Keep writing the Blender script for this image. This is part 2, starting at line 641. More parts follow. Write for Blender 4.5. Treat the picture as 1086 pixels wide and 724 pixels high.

####

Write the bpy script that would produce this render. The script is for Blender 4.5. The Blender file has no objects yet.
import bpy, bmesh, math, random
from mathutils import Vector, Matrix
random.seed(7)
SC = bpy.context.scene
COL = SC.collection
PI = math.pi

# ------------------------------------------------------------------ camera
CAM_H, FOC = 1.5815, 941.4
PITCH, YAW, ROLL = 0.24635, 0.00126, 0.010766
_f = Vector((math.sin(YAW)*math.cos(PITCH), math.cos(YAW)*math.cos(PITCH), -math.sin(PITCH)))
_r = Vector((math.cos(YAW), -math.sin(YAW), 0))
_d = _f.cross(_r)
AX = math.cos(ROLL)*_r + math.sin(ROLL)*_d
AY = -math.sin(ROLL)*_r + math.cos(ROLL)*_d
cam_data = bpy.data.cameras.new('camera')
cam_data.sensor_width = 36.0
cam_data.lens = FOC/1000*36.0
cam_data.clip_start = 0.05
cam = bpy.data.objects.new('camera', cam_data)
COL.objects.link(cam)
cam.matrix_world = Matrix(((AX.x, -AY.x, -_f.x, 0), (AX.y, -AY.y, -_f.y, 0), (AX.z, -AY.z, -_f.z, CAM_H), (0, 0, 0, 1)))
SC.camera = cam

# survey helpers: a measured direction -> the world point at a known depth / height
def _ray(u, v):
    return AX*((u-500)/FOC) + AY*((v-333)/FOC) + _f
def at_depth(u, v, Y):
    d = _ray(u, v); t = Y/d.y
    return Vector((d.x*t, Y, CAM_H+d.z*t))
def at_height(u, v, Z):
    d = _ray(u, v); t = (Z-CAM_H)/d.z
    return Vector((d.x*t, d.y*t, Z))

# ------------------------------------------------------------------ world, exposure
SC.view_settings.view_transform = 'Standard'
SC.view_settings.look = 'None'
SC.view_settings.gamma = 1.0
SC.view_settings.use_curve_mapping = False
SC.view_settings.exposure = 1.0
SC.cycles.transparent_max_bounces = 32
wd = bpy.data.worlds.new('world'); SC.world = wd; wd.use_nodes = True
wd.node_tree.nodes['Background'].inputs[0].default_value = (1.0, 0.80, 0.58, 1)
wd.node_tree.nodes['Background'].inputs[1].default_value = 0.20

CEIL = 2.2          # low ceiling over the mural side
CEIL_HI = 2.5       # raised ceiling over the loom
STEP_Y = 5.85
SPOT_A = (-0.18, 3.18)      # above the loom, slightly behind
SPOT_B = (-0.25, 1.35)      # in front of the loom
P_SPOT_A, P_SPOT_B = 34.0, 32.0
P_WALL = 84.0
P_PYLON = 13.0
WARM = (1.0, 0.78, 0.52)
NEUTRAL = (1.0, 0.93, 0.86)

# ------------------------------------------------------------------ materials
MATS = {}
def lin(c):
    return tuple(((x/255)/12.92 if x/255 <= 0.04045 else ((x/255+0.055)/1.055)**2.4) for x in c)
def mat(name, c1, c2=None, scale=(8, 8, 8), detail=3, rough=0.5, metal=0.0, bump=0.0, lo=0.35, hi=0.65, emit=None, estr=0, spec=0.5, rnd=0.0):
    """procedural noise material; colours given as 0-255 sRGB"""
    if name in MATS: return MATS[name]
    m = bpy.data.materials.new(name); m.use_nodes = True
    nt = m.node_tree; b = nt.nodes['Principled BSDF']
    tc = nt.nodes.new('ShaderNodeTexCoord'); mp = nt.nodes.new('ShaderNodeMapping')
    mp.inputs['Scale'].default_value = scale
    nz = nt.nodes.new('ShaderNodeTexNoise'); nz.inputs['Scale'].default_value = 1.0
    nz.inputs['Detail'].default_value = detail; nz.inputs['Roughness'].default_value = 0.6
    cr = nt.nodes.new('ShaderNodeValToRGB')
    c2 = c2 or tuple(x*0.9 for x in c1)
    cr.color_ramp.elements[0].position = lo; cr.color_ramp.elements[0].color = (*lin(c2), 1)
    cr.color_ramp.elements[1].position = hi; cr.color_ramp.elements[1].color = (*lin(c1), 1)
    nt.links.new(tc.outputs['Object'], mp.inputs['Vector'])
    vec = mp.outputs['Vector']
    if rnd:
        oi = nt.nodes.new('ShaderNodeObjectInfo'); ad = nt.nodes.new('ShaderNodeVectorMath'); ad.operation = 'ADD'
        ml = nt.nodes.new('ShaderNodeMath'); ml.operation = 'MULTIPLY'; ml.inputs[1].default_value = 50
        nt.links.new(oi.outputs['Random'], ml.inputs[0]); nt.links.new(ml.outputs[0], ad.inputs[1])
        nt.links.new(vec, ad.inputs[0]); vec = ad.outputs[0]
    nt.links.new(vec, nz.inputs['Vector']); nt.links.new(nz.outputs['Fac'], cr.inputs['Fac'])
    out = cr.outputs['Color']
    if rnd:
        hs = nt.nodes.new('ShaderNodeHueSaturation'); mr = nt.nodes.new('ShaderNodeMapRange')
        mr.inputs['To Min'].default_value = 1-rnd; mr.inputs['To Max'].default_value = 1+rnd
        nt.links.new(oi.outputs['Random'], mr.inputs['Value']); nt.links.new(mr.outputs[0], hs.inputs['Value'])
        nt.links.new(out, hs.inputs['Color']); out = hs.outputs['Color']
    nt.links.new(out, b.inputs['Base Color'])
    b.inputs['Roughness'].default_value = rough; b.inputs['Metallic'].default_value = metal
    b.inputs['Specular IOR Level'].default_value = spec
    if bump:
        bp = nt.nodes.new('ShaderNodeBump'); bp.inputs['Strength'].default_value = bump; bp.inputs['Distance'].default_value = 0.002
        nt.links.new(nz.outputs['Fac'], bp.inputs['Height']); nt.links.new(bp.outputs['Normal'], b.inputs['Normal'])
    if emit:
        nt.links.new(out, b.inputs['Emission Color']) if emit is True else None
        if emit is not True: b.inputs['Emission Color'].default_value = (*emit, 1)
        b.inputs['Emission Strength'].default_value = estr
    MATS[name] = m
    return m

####

# [SHORT PROBLEM]
Among the entries above, locate the lines containing "Write the bpy" and "PI = math.pi", and transcribe exactly those two lines and all lines between.

# [RESPONSE]
Write the bpy script that would produce this render. The script is for Blender 4.5. The Blender file has no objects yet.
import bpy, bmesh, math, random
from mathutils import Vector, Matrix
random.seed(7)
SC = bpy.context.scene
COL = SC.collection
PI = math.pi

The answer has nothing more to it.